I would suggest that what we have here, quite frankly, is the hon. member playing petty politics with an issue far too important to the lives of our Canadian troops and to the lives of Canadians in general to play this type of partisan politics game in this House.

We will be responding in due course, but I would suggest to the member opposite that the next time he tries to promote his own partisan politics on an issue of such importance, he do so in a manner that is a little more respectful.

Ministers' Responses Regarding Afghanistan
Privilege
Routine Proceedings

10:25 a.m.

Bloc

Pierre Paquette Joliette, QC

Mr. Speaker, in brief, I wish to join this debate to support the member for Mississauga South. The Bloc Québécois also has the impression that parliamentary privilege has been breached by the attitude of the Minister of National Defence, who could not have been in the dark about what was happening in Afghan prisons. A report prepared by senior officials at Foreign Affairs and International Trade has been available since 2006. Therefore, it is a question either of incompetence—and in my opinion, of breach of parliamentary privilege—or of hiding the truth. The latter seems more plausible to me.

This morning in Le Devoir, a journalist spoke of the collective duplicity of the government. For example, after the Bloc Québécois asked 40 questions on what happened to Afghan detainees, we were given the impossible answer that it was all rumours and allegations, even though this report actually does exist.

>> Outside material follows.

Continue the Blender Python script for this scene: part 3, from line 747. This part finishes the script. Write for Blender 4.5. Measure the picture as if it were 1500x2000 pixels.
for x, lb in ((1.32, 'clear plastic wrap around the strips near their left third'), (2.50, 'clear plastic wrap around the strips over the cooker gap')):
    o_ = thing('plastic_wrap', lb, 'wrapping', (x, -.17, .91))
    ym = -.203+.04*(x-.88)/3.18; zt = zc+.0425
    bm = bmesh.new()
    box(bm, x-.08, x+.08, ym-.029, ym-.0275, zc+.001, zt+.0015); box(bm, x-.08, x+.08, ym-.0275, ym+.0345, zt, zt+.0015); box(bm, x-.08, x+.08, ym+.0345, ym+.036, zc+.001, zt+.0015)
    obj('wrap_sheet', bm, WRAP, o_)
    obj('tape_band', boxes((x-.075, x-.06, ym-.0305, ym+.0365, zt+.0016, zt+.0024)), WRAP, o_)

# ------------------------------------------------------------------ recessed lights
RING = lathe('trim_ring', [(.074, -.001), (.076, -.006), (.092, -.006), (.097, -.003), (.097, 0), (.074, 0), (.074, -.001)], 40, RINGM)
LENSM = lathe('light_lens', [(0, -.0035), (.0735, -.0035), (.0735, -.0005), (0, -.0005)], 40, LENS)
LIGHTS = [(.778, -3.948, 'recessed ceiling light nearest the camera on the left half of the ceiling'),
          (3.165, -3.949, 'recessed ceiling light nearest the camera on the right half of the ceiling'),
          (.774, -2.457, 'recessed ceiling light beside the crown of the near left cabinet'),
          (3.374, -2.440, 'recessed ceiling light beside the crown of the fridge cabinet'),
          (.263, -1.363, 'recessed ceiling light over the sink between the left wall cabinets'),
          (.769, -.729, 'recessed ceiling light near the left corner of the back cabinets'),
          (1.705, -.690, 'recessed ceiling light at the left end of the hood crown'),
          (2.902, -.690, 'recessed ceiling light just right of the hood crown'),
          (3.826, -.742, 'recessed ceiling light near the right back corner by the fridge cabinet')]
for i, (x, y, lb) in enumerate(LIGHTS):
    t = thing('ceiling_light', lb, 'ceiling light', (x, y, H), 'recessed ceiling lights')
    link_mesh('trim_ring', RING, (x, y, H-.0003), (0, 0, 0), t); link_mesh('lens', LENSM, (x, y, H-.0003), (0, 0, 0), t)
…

The proof that the government and the Minister of National Defence acknowledge that we were right to ask these questions is that we were told yesterday that a verbal agreement with the Afghan authorities on the treatment of Afghan detainees was made between 3 and 4 o'clock.

Therefore I am also joining the debate and saying that the Minister of National Defence breached parliamentary privilege and therefore I am asking the Speaker to call him to order.